Excerpt from a dataset:

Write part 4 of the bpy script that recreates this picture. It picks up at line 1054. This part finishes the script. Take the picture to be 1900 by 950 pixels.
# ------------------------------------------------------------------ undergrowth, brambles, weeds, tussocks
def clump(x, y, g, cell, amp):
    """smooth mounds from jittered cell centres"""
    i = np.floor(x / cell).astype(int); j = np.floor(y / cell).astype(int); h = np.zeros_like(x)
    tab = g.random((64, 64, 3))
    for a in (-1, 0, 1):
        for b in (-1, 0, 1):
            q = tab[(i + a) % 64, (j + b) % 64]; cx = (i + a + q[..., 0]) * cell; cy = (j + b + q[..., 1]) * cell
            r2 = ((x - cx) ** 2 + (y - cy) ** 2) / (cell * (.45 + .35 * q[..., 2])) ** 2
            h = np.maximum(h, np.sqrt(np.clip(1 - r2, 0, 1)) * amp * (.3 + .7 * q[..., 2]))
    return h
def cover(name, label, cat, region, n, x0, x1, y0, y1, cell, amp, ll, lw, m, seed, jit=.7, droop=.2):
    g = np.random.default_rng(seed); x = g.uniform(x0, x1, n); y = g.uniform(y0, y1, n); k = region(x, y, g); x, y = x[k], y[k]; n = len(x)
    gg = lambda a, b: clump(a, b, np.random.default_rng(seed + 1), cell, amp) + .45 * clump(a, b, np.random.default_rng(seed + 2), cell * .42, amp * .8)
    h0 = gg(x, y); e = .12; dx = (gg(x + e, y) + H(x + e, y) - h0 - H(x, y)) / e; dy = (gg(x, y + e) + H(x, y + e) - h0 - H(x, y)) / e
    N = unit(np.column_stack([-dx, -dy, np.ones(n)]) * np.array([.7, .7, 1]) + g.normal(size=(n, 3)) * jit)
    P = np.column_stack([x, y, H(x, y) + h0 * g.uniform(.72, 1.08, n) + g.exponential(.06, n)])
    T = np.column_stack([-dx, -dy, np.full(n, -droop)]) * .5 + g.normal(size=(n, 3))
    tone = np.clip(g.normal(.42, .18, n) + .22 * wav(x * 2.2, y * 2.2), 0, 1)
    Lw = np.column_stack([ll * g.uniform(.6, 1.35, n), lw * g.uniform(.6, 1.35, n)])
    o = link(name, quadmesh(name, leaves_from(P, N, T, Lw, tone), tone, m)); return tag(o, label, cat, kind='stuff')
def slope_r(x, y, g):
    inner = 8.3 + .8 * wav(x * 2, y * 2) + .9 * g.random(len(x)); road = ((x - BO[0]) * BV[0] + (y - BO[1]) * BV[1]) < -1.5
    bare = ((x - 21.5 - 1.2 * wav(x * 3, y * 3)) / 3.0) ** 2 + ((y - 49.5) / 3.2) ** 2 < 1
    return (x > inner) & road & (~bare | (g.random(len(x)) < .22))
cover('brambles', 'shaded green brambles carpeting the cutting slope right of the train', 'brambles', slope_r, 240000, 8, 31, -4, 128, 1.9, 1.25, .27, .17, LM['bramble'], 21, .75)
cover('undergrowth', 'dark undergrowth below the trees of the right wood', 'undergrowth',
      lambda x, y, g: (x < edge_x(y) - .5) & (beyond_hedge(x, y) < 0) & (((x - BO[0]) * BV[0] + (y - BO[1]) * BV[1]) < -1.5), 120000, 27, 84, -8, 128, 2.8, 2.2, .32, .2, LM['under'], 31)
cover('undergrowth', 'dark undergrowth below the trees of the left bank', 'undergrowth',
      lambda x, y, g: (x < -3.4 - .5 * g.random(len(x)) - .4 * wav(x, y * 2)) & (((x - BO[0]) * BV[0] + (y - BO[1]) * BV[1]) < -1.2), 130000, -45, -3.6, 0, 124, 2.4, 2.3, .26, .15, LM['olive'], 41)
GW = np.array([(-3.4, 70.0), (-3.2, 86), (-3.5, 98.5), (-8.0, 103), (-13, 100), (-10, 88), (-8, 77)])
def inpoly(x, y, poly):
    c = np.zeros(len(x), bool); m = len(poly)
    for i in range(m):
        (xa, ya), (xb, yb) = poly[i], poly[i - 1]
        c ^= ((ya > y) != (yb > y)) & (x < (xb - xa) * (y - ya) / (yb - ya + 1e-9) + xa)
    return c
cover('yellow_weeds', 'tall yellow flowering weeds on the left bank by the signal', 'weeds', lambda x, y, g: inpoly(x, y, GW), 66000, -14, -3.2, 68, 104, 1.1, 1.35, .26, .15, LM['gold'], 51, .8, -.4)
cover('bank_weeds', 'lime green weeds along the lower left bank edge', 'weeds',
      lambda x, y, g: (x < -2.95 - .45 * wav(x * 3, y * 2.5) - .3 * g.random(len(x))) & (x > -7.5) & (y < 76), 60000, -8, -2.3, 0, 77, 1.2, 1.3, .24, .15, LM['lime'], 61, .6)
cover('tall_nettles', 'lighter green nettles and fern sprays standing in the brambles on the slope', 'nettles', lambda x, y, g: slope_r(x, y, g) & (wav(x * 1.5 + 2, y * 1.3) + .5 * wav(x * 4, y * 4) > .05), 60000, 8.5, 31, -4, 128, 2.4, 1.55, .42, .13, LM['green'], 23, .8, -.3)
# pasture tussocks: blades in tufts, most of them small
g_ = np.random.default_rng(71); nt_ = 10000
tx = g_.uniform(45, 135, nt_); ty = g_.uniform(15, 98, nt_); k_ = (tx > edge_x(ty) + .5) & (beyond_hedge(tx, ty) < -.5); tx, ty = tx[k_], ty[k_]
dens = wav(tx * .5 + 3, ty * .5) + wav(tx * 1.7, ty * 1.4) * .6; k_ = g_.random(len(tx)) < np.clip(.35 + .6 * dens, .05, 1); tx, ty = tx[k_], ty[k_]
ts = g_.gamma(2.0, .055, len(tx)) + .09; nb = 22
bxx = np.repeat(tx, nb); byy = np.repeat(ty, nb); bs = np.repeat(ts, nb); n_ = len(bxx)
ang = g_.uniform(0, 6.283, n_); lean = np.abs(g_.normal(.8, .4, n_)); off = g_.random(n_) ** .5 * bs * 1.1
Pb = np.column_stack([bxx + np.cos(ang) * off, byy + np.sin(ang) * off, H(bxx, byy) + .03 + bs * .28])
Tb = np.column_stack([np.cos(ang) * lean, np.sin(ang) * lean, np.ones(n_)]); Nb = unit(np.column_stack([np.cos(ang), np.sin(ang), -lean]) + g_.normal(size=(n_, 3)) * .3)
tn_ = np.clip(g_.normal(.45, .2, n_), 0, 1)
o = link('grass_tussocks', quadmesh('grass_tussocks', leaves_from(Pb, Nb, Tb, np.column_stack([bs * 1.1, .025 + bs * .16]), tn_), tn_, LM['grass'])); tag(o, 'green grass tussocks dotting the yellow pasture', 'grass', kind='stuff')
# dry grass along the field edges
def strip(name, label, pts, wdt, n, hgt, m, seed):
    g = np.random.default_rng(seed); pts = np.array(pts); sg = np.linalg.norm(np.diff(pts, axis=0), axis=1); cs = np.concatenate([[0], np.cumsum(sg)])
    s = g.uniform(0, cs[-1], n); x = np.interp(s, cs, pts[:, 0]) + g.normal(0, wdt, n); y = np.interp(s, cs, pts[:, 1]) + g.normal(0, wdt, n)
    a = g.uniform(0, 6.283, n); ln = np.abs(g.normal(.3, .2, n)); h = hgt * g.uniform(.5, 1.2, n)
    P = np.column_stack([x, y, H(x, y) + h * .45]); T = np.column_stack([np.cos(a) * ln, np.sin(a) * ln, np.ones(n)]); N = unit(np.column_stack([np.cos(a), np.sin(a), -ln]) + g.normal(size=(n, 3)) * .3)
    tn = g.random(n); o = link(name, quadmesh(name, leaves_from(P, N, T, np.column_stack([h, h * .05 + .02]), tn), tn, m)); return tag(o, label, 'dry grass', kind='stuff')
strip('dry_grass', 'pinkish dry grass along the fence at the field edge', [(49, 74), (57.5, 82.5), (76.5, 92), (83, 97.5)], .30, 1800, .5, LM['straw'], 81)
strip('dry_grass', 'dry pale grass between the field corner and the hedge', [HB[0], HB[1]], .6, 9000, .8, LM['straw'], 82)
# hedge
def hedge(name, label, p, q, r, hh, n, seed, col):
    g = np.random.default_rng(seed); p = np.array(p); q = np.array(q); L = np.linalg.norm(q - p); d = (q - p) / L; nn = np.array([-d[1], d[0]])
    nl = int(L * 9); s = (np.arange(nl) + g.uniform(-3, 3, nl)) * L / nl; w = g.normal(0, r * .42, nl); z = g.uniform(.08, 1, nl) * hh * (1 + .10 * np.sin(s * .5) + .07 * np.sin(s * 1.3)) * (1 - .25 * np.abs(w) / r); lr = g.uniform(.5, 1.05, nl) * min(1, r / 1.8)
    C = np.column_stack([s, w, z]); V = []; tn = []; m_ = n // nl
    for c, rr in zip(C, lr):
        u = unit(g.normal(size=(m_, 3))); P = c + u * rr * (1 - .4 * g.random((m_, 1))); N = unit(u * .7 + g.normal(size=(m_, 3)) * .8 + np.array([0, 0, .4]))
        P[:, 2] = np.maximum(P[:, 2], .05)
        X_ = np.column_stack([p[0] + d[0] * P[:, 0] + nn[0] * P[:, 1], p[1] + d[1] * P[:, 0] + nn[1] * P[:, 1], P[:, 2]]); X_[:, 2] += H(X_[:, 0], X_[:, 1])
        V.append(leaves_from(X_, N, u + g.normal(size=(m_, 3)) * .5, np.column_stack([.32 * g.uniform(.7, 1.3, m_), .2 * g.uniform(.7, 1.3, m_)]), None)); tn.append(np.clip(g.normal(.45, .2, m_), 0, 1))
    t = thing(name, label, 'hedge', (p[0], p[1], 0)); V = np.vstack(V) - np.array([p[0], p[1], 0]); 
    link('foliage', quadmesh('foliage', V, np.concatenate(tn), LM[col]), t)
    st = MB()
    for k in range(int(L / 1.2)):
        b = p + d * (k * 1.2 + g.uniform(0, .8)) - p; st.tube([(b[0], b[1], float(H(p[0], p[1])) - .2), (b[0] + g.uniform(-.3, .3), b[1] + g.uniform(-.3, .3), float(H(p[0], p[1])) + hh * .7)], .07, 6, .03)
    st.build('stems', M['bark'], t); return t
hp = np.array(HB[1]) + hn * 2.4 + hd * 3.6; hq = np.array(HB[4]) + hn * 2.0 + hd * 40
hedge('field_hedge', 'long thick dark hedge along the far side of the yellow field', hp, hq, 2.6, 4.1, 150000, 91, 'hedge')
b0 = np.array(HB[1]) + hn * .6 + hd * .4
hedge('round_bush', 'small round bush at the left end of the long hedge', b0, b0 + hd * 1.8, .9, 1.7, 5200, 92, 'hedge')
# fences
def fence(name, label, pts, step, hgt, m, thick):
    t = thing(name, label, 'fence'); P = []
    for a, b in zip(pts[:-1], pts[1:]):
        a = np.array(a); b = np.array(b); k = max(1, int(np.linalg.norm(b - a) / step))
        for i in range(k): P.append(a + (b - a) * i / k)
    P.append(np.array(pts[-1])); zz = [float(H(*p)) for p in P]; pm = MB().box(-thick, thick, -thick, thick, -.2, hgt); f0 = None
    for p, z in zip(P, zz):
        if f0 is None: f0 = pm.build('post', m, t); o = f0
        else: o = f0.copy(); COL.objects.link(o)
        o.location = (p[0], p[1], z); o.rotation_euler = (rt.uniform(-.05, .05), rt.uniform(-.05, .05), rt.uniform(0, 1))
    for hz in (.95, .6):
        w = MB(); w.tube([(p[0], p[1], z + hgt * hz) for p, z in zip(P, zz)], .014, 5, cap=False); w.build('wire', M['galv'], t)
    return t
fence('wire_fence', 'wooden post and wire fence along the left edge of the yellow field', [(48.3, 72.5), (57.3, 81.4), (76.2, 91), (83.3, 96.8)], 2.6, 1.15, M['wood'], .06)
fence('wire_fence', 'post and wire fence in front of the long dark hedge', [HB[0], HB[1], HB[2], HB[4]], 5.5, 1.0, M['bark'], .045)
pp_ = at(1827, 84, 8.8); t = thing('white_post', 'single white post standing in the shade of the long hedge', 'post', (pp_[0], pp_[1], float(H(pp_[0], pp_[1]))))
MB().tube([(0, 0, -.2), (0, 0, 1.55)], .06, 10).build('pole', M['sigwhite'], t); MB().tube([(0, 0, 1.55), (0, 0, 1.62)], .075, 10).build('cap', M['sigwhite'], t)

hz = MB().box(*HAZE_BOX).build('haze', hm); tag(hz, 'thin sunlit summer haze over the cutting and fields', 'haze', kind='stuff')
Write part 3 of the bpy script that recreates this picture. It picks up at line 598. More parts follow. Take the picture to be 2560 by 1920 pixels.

## Your goal
Each line above that includes "script" should be shown.

## Task answer
Write part 4 of the bpy script that recreates this picture. It picks up at line 1054. This part finishes the script. Take the picture to be 1900 by 950 pixels.
Write part 3 of the bpy script that recreates this picture. It picks up at line 598. More parts follow. Take the picture to be 2560 by 1920 pixels.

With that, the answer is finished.